Given the change to the filibuster rules that enabled the current board to be confirmed, however, the impact on recess appointees is much smaller than promised when Noel Canning began. That's because fewer recess appointments are now ‘necessary’ as the filibuster deal allows agency nominees and most judges to be confirmed by a simple majority of the Senate.Â
The Court defined a recess for purposes of a ‘recess appointment’ as a break in the Congressional schedule longer than three days, and, in almost every case, no less than 10 days. Obama’s January 2012 appointments came during a three-day break. The Constitution requires either House of Congress that wishes to adjourn for more than three days to get the other’s agreement. Therefore, the Senate can’t go into ‘recess’ for appointment purposes without permission from the House of Representatives. If one party controls the Presidency and the Senate, while the other controls the House of Representatives -- the current situation -- the House can prevent the President from making recess appointments.
‘I think the long term impact will be whoever’s president, of whichever party, will have to present appointments who are not extreme in their opinions and could be confirmed by either party,’ says Kevin Hyde, chair of Foley & Lardner’s labor and employment Law practice.
Regardless of how the Court’s opinion indirectly shapes the Board’s substantive composition going forward, the invalidity of the challenged decisions may be temporary. The NLRB has the power to ‘re-issue’ its decisions because it’s currently composed of properly confirmed members. When doing so, the NLRB has the freedom to not change a word, to completely reverse its earlier holding, or anything in between. The Board that issued the invalidated decisions had a Democratic majority, as does the current Board, and as long as that remains true the reissued decisions are not expected to change much if at all.

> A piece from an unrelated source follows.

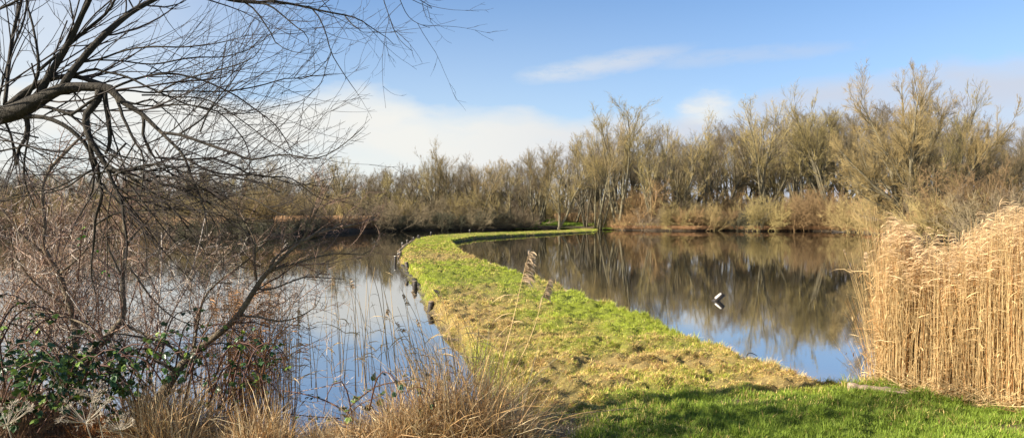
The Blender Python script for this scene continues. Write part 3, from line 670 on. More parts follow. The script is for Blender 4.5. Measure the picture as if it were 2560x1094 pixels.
# ------------------------------------------------------------------ traced branches: willow and thorn trees
def catmull(p, K):
    p = np.array(p, float); n = len(p)
    if n == 2: p = np.vstack([p[0], p.mean(0), p[1]]); n = 3
    e = np.vstack([2*p[0]-p[1], p, 2*p[-1]-p[-2]]); o = []
    for i in range(n-1):
        a, b, c, d = e[i], e[i+1], e[i+2], e[i+3]
        for t in np.linspace(0, 1, 8, endpoint=False):
            o.append(.5*((2*b)+(-a+c)*t+(2*a-5*b+4*c-d)*t*t+(-a+3*b-3*c+d)*t**3))
    o.append(p[-1]); o = np.array(o); s = np.append(0, np.cumsum(np.linalg.norm(np.diff(o[:, :2], axis=0), axis=1))); u = np.linspace(0, s[-1], K)
    return np.stack([np.interp(u, s, o[:, i]) for i in range(p.shape[1])], -1)
class Traced:
    """branches drawn as (x, y, radius) rows; each takes its depth where it leaves an earlier one and then wanders off in depth"""
    def __init__(s, d0, seed): s.br = []; s.r = np.random.default_rng(seed); s.d0 = d0
    def add(s, pts, r1=None, dd=None, d=None):
        pts = np.array([p if len(p) == 3 else (*p, np.nan) for p in pts], float); k = np.arange(len(pts)); ok = ~np.isnan(pts[:, 2])
        pts[:, 2] = np.interp(k, k[ok], pts[ok, 2])
        if r1: pts[k > k[ok].max(), 2] = r1; pts[:, 2] = np.where(ok, pts[:, 2], np.interp(k, np.append(k[ok], len(pts)), np.append(pts[ok, 2], r1)))
        K = max(10, min(40, int(np.linalg.norm(np.diff(pts[:, :2], axis=0), axis=1).sum()/22))); q = catmull(pts, K)
        if d is None:
            best = (1e9, s.d0)
            for b, bd in s.br:
                dist = np.hypot(b[:, 0]-q[0, 0], b[:, 1]-q[0, 1]); i = dist.argmin()
                if dist[i] < best[0]: best = (dist[i], bd[i])
            d = best[1]
        ln = np.linalg.norm(np.diff(q[:, :2], axis=0), axis=1).sum()/F*s.d0
        if dd is None: dd = s.r.uniform(-.38, .38)*ln
        u = np.linspace(0, 1, K); dep = d+dd*u+np.sin(u*pi*s.r.uniform(1, 3))*ln*.05*s.r.uniform(-1, 1)
        s.br.append((q, dep)); return s
    def world(s, base):
        out = []
        for q, dep in s.br:
            p = np.stack([(q[:, 0]-1280)/F*dep, dep, CH+(HY-q[:, 1])/F*dep], -1)-base; out.append((p, np.maximum(q[:, 2], .45)/F*dep))
        return out
def resampleK(p, r, K=16):
    s = np.append(0, np.cumsum(np.linalg.norm(np.diff(p, axis=0), axis=1))); u = np.linspace(0, s[-1], K)
    return np.stack([np.interp(u, s, p[:, i]) for i in range(3)], -1), np.interp(u, s, r), s[-1]

W = Traced(5.4, 3)
wbase = np.array([(-560-1280)/F*5.7, 5.7, .35])
W.add([(-560, 1160, 120), (-545, 900, 100), (-520, 640, 88), (-470, 450, 76), (-400, 300, 60), (-330, 100, 50), (-300, -150, 42), (-260, -400, 30), (-250, -650, 16)], dd=.3, d=5.7)
W.add([(-470, 440, 60), (-360, 380, 50), (-240, 335, 40), (-110, 305, 31), (0, 288, 23), (42, 278, 22), (82, 258, 20), (123, 236, 15), (165, 219, 12.5), (233, 217, 10.5), (274, 221, 10.5), (290, 238, 9), (312, 258, 7.5), (343, 277, 6.5), (360, 289, 5.5), (384, 313, 5), (405, 332, 4.5)], dd=-.5)
W.add([(405, 332, 4.2), (450, 337), (486, 349), (546, 370), (588, 384, 3.2), (629, 399), (687, 388, 2), (732, 388), (773, 397), (815, 388), (853, 365), (892, 333), (909, 317, .8)])
W.add([(398, 326, 4.4), (412, 340), (441, 368, 3.6), (460, 391), (479, 442), (492, 474, 2.6), (508, 515), (517, 563, 1.8), (520, 620, 1)])
W.add([(20, 268, 10), (55, 236, 8.5), (96, 209, 7), (137, 195, 6.5), (178, 190, 6), (206, 195, 6), (233, 204, 6.5), (260, 213, 7), (280, 226, 7)], dd=.0)
W.add([(84, 250, 10), (104, 225, 9.5), (118, 197, 9), (151, 143, 8.5), (175, 101, 8), (192, 66, 7), (208, 30, 6.5), (228, -10, 6), (245, -80, 5), (270, -200, 3), (300, -320, 1.5)])
W.add([(158, 214, 10), (175, 186, 9.5), (197, 159, 8.5), (219, 132, 8.5), (255, 93, 8), (288, 63, 7.5), (329, 30, 7), (384, 0, 6), (450, -26, 5.4), (520, -18, 4.8), (575, 0, 4.4), (619, 5, 4.2), (647, 7, 4), (674, 4, 3.6), (715, 8, 3.2), (756, 16, 2.8), (798, 26, 2.5), (839, 34, 2.1), (880, 42, 1.8), (907, 54, 1.4), (935, 74), (968, 95), (985, 112, .6)], dd=.7)
W.add([(430, -20, 4), (520, -60, 3.8), (640, -80, 3.4), (780, -70, 3), (900, -50, 2.4), (960, -30, 2), (1040, -5, 1.2), (1080, 20, .7)], dd=.5)
W.add([(647, 7, 2.8), (674, 14), (696, 30), (713, 44, 2), (740, 67), (759, 80), (770, 96), (773, 115, .7)])
W.add([(610, 5, 2.6), (633, 21), (652, 44, 2), (666, 66), (682, 90), (691, 110, 1.3), (710, 121), (743, 132), (784, 134, .6)])
W.add([(780, 22, 2), (800, 47), (811, 74, 1.6), (820, 101), (828, 132), (850, 170, 1.2), (874, 206), (892, 231, .7)])
W.add([(828, 132, 1), (814, 170), (806, 203), (792, 219), (778, 233), (748, 255), (713, 263, .6)])
W.add([(862, 40, 1.8), (877, 58), (894, 71), (907, 81, .7)])
W.add([(955, -32, 1.4), (959, 0), (973, 41), (984, 74), (1003, 104), (1031, 128, .6)])
W.add([(990, -25, 1.3), (1000, 0), (1017, 36), (1039, 56), (1075, 70, .6)])
W.add([(1010, -15, 1.2), (1031, 0), (1080, 22, .6)])
W.add([(12, 262, 5.5), (18, 206, 5), (25, 137, 4.8), (36, 69, 4.4), (49, 22, 4), (58, -20, 3.8), (80, -120, 2.6), (90, -240, 1.4)])
W.add([(-10, 270, 3), (0, 233), (22, 148, 2.8), (36, 110), (55, 66), (66, 22, 2.4), (71, -10), (90, -140, 1)])
W.add([(62, 252, 4.5), (82, 217, 4.3), (96, 180, 4), (94, 130, 3), (88, 95), (80, 55, 2.6), (66, 5), (50, -80, 1.4)])
W.add([(98, 176, 4), (121, 156), (148, 134, 3.6), (178, 108, 4), (214, 77, 4), (258, 41, 3.5), (277, 19, 3), (290, -8, 2.8), (320, -120, 1.5)])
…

Given that a Democratic Board member’s appointment expires in December and the Republicans may win the Senate in November, the NLRB may not remain under Democratic control during the reissuing process.
Regardless, companies ‘need to take a look at the decisions of the NLRB that particularly impact your business, and ask whether those decisions were issued by a Board that was comprised of these recess appointments,’ Hyde counsels. ‘Then analyze whether that decision is likely to be reissued [as is], and how quickly that would occur. General Counsel should consider whether it makes sense to change its employment practice related to that decision or to keep following it, [asking] What’s the impact going to be on my organization?’
Ken Yerkes, chair of Barnes & Thornburg’s labor & employment law practice, agrees, noting that as a matter of routine practice ‘the employer would probably default to assuming that the rule or analysis of the improperly constituted board would be embraced by the current pro-labor board and be reissued, so the conservative approach would be to follow it even though it’s not current law.’
The litigation context, however, demands a different approach, Yerkes adds. Because the invalidated decisions are no longer good precedent, their invalidation can affect the strength of parties’ arguments. In at least two important situations invalidating the recent Board’s pro-labor opinions results in a change in law, at least until the pro-labor decisions are reissued.
Although the Court’s decision settled the Constitutional question, the practical impacts will take time to become clear. First, Yerkes points out that re-issuing the invalidated decisions isn’t the only way the NLRB can re-codify its rules and analyses. ’The current board majority [can] identify cases in the queue that would allow them to address the same issues of law and fact to apply the same logic of the [invalidated] cases,’ says Yerkes. ‘It’s not unreasonable to suspect that somebody’s been evaluating the cases in queue for precisely those opportunities.’
One reason the NLRB may pursue that strategy is the time it takes to reissue a lot of decisions. The NLRB took three and a half years to reissue over a hundred decisions when the Supreme Court invalidated actions by a two-member board in a 2010 case called New Process Steel. Potentially ten times as many decisions are at issue now.
Annual changes in board composition are another reason the practical consequences will take time to play out. Once Democratic board member Nancy Schiffer’s term expires on December 16, 2014,  the Board will have two Republicans and two Democrats until Obama succeeds in confirming her replacement.
Precisely how much deadlock will result from the 2-2 split isn’t clear. First, the 2013 change in the filibuster rules should make it relatively easy for the President to confirm her replacement, as long as the Democrats hold the Senate after the midterm elections. If the Republicans take the Senate in November, Obama may not be able to get a replacement confirmed. But even if the 2-2 split remains, its impact isn’t clear because the Board can act through a three-person quorum. Still, Yerkes believes the split would be damaging by denying the NLRB a partisan majority vote and preventing it from pushing decisions through, slowing the process.
If Schiffer’s replacement isn’t confirmed by August 27, 2015, the expiration of Republican Harry Johnson III’s term would restore a Democratic majority to the board without affecting its ability to form a quorum and would end any potential deadlock.
For all these reasons, the current Board is likely highly motivated to clear its docket as quickly as possible, which NLRB Chair Mark Gaston Pearce effectively said in a statement responding to the decision.